Esfuerzo económico La inversión realizada desde el Ayuntamiento ha sido muy importante. "Hemos trabajado muy duro, y se ha hecho un gran esfuerzo económico para mejorar las tripas de Bilbao, sus redes de agua y saneamiento. Son unas infraestructuras estratégicas para la calidad de vida de la ciudad", subraya José Luis Sabas, consciente de la dificultad de gestionar el perfil menos fotogénico de la villa, pero no por ello menos necesario.

"Las redes funcionan como un círculo. Hay que proporcionar a la ciudad las infraestructuras necesarias para que vecinos, empresas, industria y comercio realicen su actividad con normalidad. Después, tenemos que gestionar los restos de esa actividad: a través de la limpieza y de las redes. Como digo, es un círculo que se cierra continuamente", destaca el concejal. En ese círculo que describe José Luis Sabas, un circuito repleto de curvas, en el intramundo, el destello de las linternas de sus moradores persigue el monólogo del agua en un juego inagotable, limitado para los operarios.

"No se puede estar constantemente ahí abajo", comenta Tejedor, que parece el comandante de un submarino que ordena salir a la superficie por el tragaluz abandonando tras de sí el chapoteo del agua, el gris del hormigón, las sombras que perfilan una mañana de reconocimiento por el itinerario de la galería.

Todo está en orden. No hay incidencias. La escotilla al mundo donde gobierna el sol, siempre abierta mientras se transita con la lupa de la mirada escrutadora, continúa reposando sobre una palanca. La luz del exterior deletrea la salida escalonada. Se apagan las linternas. Cae la alcantarilla. Se hace la oscuridad hasta la próxima visita.

En otro vértice de Bilbao se descapota la acera y se hace la luz. Una llave gira en la superficie. Se despliega una escalera galvanizada. 17 escalones que aíslan del frío que azota el día y conducen a otra galería, compuesta por tres túneles, que posee el aspecto de un búnker. No son necesarias las linternas en la Galería de Servicios, el Rolls Royce de los túneles. La amplitud de la estancia la posibilitó el estirón de la ciudad por Abandoibarra. Cuestión de adaptación. "Al desarrollar algo nuevo, como Abandoibarra, hemos diseñado la galería de servicios, que minimiza la afección a los vecinos a casi cero", incide José Luis Sabas.

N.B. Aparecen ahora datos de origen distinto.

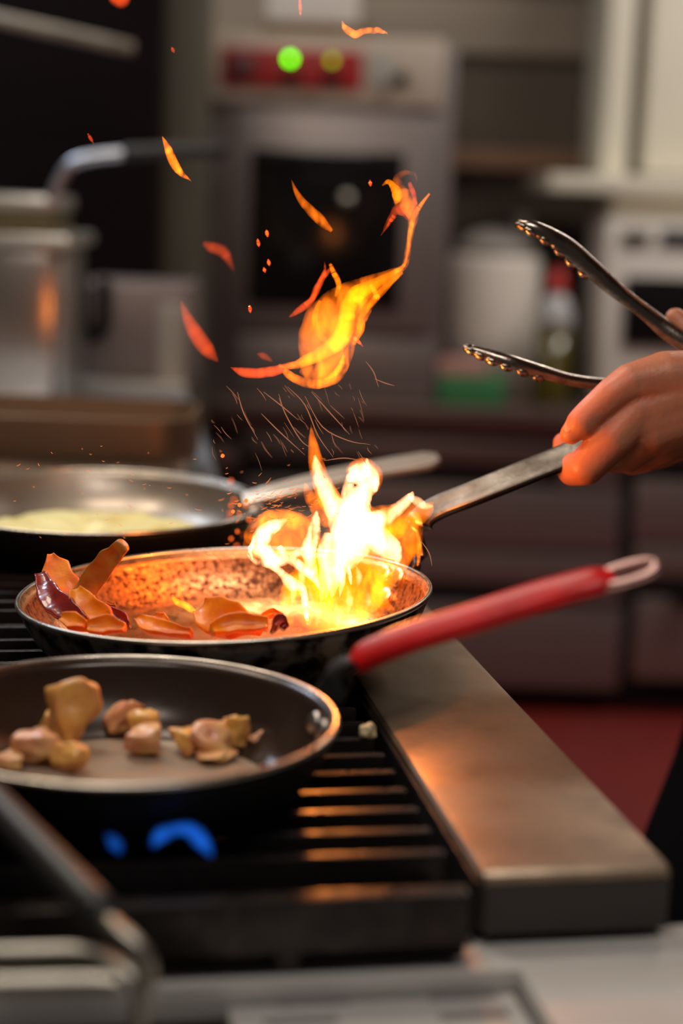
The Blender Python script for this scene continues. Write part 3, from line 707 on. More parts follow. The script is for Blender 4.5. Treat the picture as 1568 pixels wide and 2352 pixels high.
for f in fixed: sp.append((f, 1.13, 0.00045))
for i in range(60):
    u = rnd.uniform(480, 860); v = rnd.uniform(880, 1040); L = rnd.uniform(8, 45); a = R(rnd.uniform(40, 75))
    sp.append(([(u, v), (u+L*.5*math.cos(a)+rnd.uniform(-3, 3), v+L*.5*math.sin(a)), (u+L*math.cos(a), v+L*math.sin(a))], rnd.uniform(1.08, 1.2), rnd.uniform(0.00012, 0.00028)))
threads(sp, 'spark_trails', 'thin trails of sparks raining from the high flame to the pan', SPARKD)
sp = []
for i in range(130):
    u = rnd.gauss(640, 60); v = rnd.gauss(1160, 30); L = rnd.uniform(4, 20); a = R(rnd.uniform(-50, 20))
    sp.append(([(u, v), (u+L*.5*math.cos(a), v+L*.5*math.sin(a)+1), (u+L*math.cos(a), v+L*math.sin(a))], rnd.uniform(1.10, 1.22), rnd.uniform(0.00012, 0.0003)))
for i in range(60):
    u = rnd.uniform(30, 760); v = rnd.uniform(1020, 1260); L = rnd.uniform(3, 12); a = R(rnd.uniform(-30, 60))
    sp.append(([(u, v), (u+L*.5*math.cos(a), v+L*.5*math.sin(a)+1), (u+L*math.cos(a), v+L*math.sin(a))], rnd.uniform(1.08, 1.25), rnd.uniform(0.00012, 0.00025)))
threads(sp, 'flying_sparks', 'dense short sparks flying left of the white fire', SPARK)
parts = []
for i in range(34):
    u = 520+abs(rnd.gauss(0, 40)); v = 1195+rnd.gauss(0, 30); d = rnd.uniform(1.45, 1.85)
    parts.append(ellipsoid(at(u, v, d), 0.0012*rnd.uniform(.6, 1.6), 0.0012, 0.0015, None, 1))
for (u, v) in ((511, 1047), (550, 1160), (535, 1175), (565, 1150)): parts.append(ellipsoid(at(u, v, 1.25), 0.0016, 0.0016, 0.0016, None, 1))
tagp(mobj('glowing_embers', *merge(*parts), EMBER), 'cluster of red glowing embers between the omelette pan and the white fire', 'embers', kind='stuff')

# ------------------------------------------------------------------ tongs
DT = 1.33
tongs = thing('kitchen_tongs', 'dark steel kitchen tongs with scalloped tips held open above the pan handle', 'tongs', at(1400, 890, DT))
def tong_arm(pts, sgn, lab):
    q = cr(pts, 8); P = [at(a[0], a[1], a[3]*KD) for a in q]; n = len(P)
    wv = [a[2]*a[3]*KD/F for a in q]
    # U channel, thin sheet: profile open to the inside
    prof = []
    for k in range(9): a = math.pi*k/8; prof.append((math.cos(a), math.sin(a)))
    for k in range(9): a = math.pi*(8-k)/8; prof.append((0.86*math.cos(a), 0.80*math.sin(a)))
    V, Fc = sweep(P, [w_*1.5 for w_ in wv], [w_*1.7 for w_ in wv], -fw*0.55 + (up*sgn), prof)
    o = mobj('arm', V, Fc, TONGM, tongs, True, R(40))
    # scalloped teeth along both edges of the gripping end
    for i in range(3, int(n*0.46), 4):
        p = P[i]; t = (P[i+1]-P[i-1]).normalized(); nn = (-fw*0.55+up*sgn); s = t.cross(nn).normalized(); nn = s.cross(t).normalized()
        m3 = Matrix((t, s, nn)).transposed()
        for e in (-1, 1):
            mobj('tooth', *ellipsoid(p + s*e*wv[i]*1.15 - nn*wv[i]*0.15, 0.0058, 0.0030, 0.0034, m3, 2), TONGM, o)
    return o
TONGM = pm('tongs_steel', (0.42, 0.36, 0.30), 0.26, 1.0, scale=60, rvar=0.1, col2=(0.22, 0.17, 0.14), bump=0.3, bscale=150)
tong_arm([(1188, 510, 4, 1.22), (1225, 530, 14, 1.22), (1290, 575, 21, 1.23), (1350, 625, 20, 1.235), (1420, 685, 18, 1.24), (1500, 748, 19, 1.25), (1580, 805, 19, 1.25), (1680, 880, 19, 1.26)], 1, 'u')
tong_arm([(1063, 795, 3, 1.22), (1110, 815, 10, 1.22), (1170, 838, 14, 1.22), (1240, 862, 15, 1.23), (1310, 880, 13, 1.24), (1400, 893, 14, 1.25), (1520, 905, 15, 1.255), (1680, 915, 15, 1.26)], 1, 'l')
mobj('hinge', *lathe([(0, -0.012), (0.009, -0.012), (0.009, 0.012), (0, 0.012)], 20, Matrix.Translation(at(1690, 898, 1.26*KD)) @ Matrix.Rotation(R(90), 4, 'X')), TONGM, tongs)

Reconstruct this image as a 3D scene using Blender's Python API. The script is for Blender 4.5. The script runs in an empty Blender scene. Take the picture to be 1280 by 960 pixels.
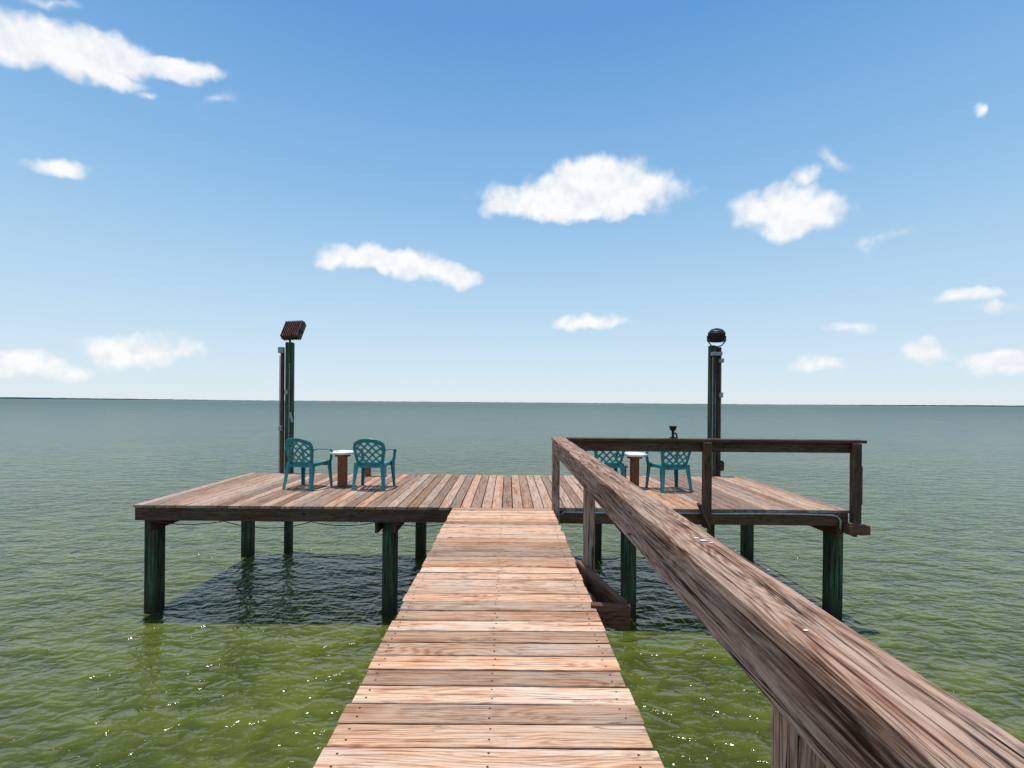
import bpy, math, random
from mathutils import Vector, Matrix
random.seed(7)
R=random.uniform
scene=bpy.context.scene
H=1.45; F=600.0; WZ=-1.6
def px(x,y,Z):
    yh=503+0.0079*(x-640)
    return Vector(((x-635)/F*Z, Z, H-(y-yh)/F*Z))

# ---------------- node helpers ----------------
def new_mat(name):
    m=bpy.data.materials.new(name); m.use_nodes=True
    nt=m.node_tree; nt.nodes.clear()
    out=nt.nodes.new('ShaderNodeOutputMaterial'); b=nt.nodes.new('ShaderNodeBsdfPrincipled')
    nt.links.new(b.outputs[0],out.inputs[0])
    return m,nt,b
class N:
    def __init__(s,nt): s.nt=nt
    def link(s,a,b): s.nt.links.new(a,b)
    def setin(s,sock,v):
        if isinstance(v,bpy.types.NodeSocket): s.link(v,sock)
        else: sock.default_value=v
    def math(s,op,a,b=0.0,c=None,clamp=False):
        n=s.nt.nodes.new('ShaderNodeMath'); n.operation=op; n.use_clamp=clamp
        s.setin(n.inputs[0],a); s.setin(n.inputs[1],b)
        if c is not None: s.setin(n.inputs[2],c)
        return n.outputs[0]
    def vmath(s,op,a,b=(0,0,0),scale=None):
        n=s.nt.nodes.new('ShaderNodeVectorMath'); n.operation=op
        s.setin(n.inputs[0],a)
        if op not in('LENGTH','NORMALIZE','SCALE'): s.setin(n.inputs[1],b)
        if scale is not None: s.setin(n.inputs['Scale'],scale)
        return n.outputs['Value'] if op=='LENGTH' else n.outputs[0]
    def noise(s,vec,scale,detail=4,rough=.5,dist=0.0,out=0,dim='3D'):
        n=s.nt.nodes.new('ShaderNodeTexNoise'); n.noise_dimensions=dim; s.setin(n.inputs['Vector'],vec)
        n.inputs['Scale'].default_value=scale; n.inputs['Detail'].default_value=detail
        n.inputs['Roughness'].default_value=rough; n.inputs['Distortion'].default_value=dist
        return n.outputs[out]
    def mapr(s,v,a,b,c=0.0,d=1.0,smooth=False):
        n=s.nt.nodes.new('ShaderNodeMapRange'); s.setin(n.inputs[0],v)
        if smooth: n.interpolation_type='SMOOTHSTEP'
        for i,q in zip((1,2,3,4),(a,b,c,d)): n.inputs[i].default_value=q
        return n.outputs[0]
    def mix(s,f,a,b,mode='MIX'):
        n=s.nt.nodes.new('ShaderNodeMix'); n.data_type='RGBA'; n.blend_type=mode
        s.setin(n.inputs[0],f)
        s.setin(n.inputs[6],a if isinstance(a,bpy.types.NodeSocket) else (*a,1))
        s.setin(n.inputs[7],b if isinstance(b,bpy.types.NodeSocket) else (*b,1))
        return n.outputs[2]
    def attr(s,name,out='Vector'):
        n=s.nt.nodes.new('ShaderNodeAttribute'); n.attribute_name=name
        return n.outputs[out]
    def bump(s,h,strength,dist):
        n=s.nt.nodes.new('ShaderNodeBump'); s.link(h,n.inputs['Height'])
        n.inputs['Strength'].default_value=strength; n.inputs['Distance'].default_value=dist
        return n.outputs[0]

def wood(name,dark,mid,light,grey,greyamt=.35,contrast=1.0,rough=.75,bumpd=.004,crack=.5,streak=.5,gs=95,thr=.36):
    m,nt,b=new_mat(name); n=N(nt)
    gc=n.attr('gc'); rnd=n.attr('rnd','Fac')
    lo=n.noise(n.vmath('MULTIPLY',gc,(.8,6.0,6.0)),1.0,1,.5,.2)
    gv=n.vmath('ADD',n.vmath('MULTIPLY',gc,(1.9,gs,gs)),n.vmath('SCALE',(0,1,1),scale=n.math('MULTIPLY',lo,6.0)))
    g1=n.noise(gv,1.0,5,.72)
    rings=n.math('SINE',n.math('MULTIPLY',lo,150.0))
    rings=n.mapr(rings,-1,1,0,1)
    patch=n.noise(n.vmath('MULTIPLY',gc,(1.7,10,10)),1.0,4,.7)
    tone=n.math('ADD',n.math('MULTIPLY',g1,1.6),n.math('MULTIPLY',rings,.20))
    tone=n.math('ADD',tone,n.math('MULTIPLY',patch,.55))
    tone=n.mapr(tone,.80,1.46,0,1)
    c=n.mix(n.mapr(tone,0,.45),dark,mid)
    c=n.mix(n.mapr(tone,.4,1.0),c,light)
    c=n.mix(n.math('MULTIPLY',n.mapr(patch,.42,.62),greyamt),c,grey)
    c=n.mix(1.0,c,n.mix(rnd,(1-.42*contrast,)*3,(1+.28*contrast,1+.27*contrast,1+.26*contrast)),'MULTIPLY')
    r2=n.math('FRACT',n.math('MULTIPLY',rnd,7.31))
    c=n.mix(1.0,c,n.mix(r2,(1.08,.92,.80),(.97,1.02,1.08)),'MULTIPLY')
    st=n.mapr(g1,thr-.06,thr+.06,1,0)
    c=n.mix(n.math('MULTIPLY',st,streak),c,(dark[0]*.45,dark[1]*.42,dark[2]*.4))
    # drying checks: long hairlines along the grain
    ck=n.noise(n.vmath('MULTIPLY',gc,(.9,34,34)),1.0,1,.5)
    crm=n.mapr(n.math('ABSOLUTE',n.math('SUBTRACT',ck,.5)),.004,.016,1,0)
    crm=n.math('MULTIPLY',crm,n.mapr(patch,.49,.56))
    c=n.mix(n.math('MULTIPLY',crm,crack),c,(dark[0]*.22,dark[1]*.20,dark[2]*.2))
    # grime blotches
    gr=n.noise(n.vmath('MULTIPLY',gc,(5,14,14)),1.0,4,.7)
    c=n.mix(n.math('MULTIPLY',n.mapr(gr,.56,.70),.55),c,(dark[0]*.9,dark[1]*.95,dark[2]*1.1))
    v=nt.nodes.new('ShaderNodeTexVoronoi'); v.feature='F1'
    n.link(n.vmath('MULTIPLY',gc,(2.6,5.5,5.5)),v.inputs['Vector']); v.inputs['Scale'].default_value=1
    sel=nt.nodes.new('ShaderNodeSeparateColor'); n.link(v.outputs['Color'],sel.inputs[0])
    kn=n.mapr(v.outputs['Distance'],.035,.11,1,0,True)
    kn=n.math('MULTIPLY',kn,n.math('GREATER_THAN',sel.outputs[0],.55))
    c=n.mix(n.math('MULTIPLY',kn,.9),c,(dark[0]*.45,dark[1]*.35,dark[2]*.3))
    n.link(c,b.inputs['Base Color'])
    b.inputs['Roughness'].default_value=rough
    b.inputs['Specular IOR Level'].default_value=.12
    h=n.math('SUBTRACT',g1,n.math('MULTIPLY',crm,1.5))
    n.link(n.bump(h,.9,bumpd),b.inputs['Normal'])
    return m

def simple(name,col,rough=.5,metal=0,var=.25,scale=12,spec=.5):
    m,nt,b=new_mat(name); n=N(nt)
    tc=nt.nodes.new('ShaderNodeTexCoord')
    f=n.noise(tc.outputs['Object'],scale,3,.6)
    c=n.mix(n.mapr(f,.3,.7),tuple(x*(1-var) for x in col),tuple(min(1,x*(1+var)) for x in col))
    n.link(c,b.inputs['Base Color']); b.inputs['Roughness'].default_value=rough
    b.inputs['Metallic'].default_value=metal; b.inputs['Specular IOR Level'].default_value=spec
    return m

M_walk=wood('walkway_wood',(.17,.072,.036),(.45,.235,.130),(.72,.51,.36),(.58,.47,.375),.6,1.0,bumpd=.003)
M_deck=wood('platform_wood',(.12,.055,.034),(.33,.180,.112),(.52,.36,.255),(.43,.345,.28),.65,1.0)
M_rail=wood('rail_wood',(.040,.019,.013),(.21,.115,.078),(.50,.37,.295),(.44,.35,.295),.6,.2,crack=1,bumpd=.005,streak=.92,gs=75,thr=.42)
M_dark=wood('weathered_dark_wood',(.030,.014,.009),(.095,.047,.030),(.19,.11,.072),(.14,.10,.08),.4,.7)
M_red=wood('stained_wood',(.08,.025,.012),(.19,.075,.038),(.29,.14,.08),(.19,.115,.08),.3,.4)

def pile_mat():
    m,nt,b=new_mat('green_piling_wood'); n=N(nt)
    gc=n.attr('gc'); geo=nt.nodes.new('ShaderNodeNewGeometry')
    sp=nt.nodes.new('ShaderNodeSeparateXYZ'); n.link(geo.outputs['Position'],sp.inputs[0])
    g=n.noise(n.vmath('MULTIPLY',gc,(1.6,34,34)),1.0,5,.7,.2)
    c=n.mix(n.mapr(g,.42,.60),(.012,.020,.010),(.080,.155,.080))
    p=n.noise(n.vmath('MULTIPLY',gc,(3,11,11)),1.0,4,.65)
    c=n.mix(n.math('MULTIPLY',n.mapr(p,.47,.60),.8),c,(.070,.052,.032))
    z=n.math('ADD',sp.outputs[2],n.math('MULTIPLY',p,.5))
    c=n.mix(n.mapr(z,WZ+.28,WZ+.62,1,0),c,(.030,.027,.016))
    n.link(c,b.inputs['Base Color']); b.inputs['Roughness'].default_value=.7; b.inputs['Specular IOR Level'].default_value=.2
    n.link(n.bump(g,.8,.008),b.inputs['Normal'])
    return m
M_pile=pile_mat()
M_screw=simple('screw_steel',(.05,.035,.03),.5,.6)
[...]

Desde la moderna garganta se controla y se repara el cableado para la luz y las telecomunicaciones que se abren paso por la tierra sin necesidad de rajar el suelo de la ciudad. En los cables naranjas, de media tensión, etiquetados con distintas zonas de la ciudad (CTO 16 Puente de Deusto, por ejemplo), confluyen las ramificaciones que alumbran diferentes zonas de la urbe. Los cables negros son para las telecomunicaciones. Equipada con sistemas de respiración autónoma, la sabiduría popular ha dejado un mensaje al lado de un panel de control de incidencias. En la pared del subsuelo habla el sentido común: Si no sabes no toques. Sonríe el operario que lo muestra antes de lanzar. "Bien pensado, con el follón que suele haber ahí arriba, aquí se está mejor". Aquí, en el otro Bilbao, en la ciudad escondida.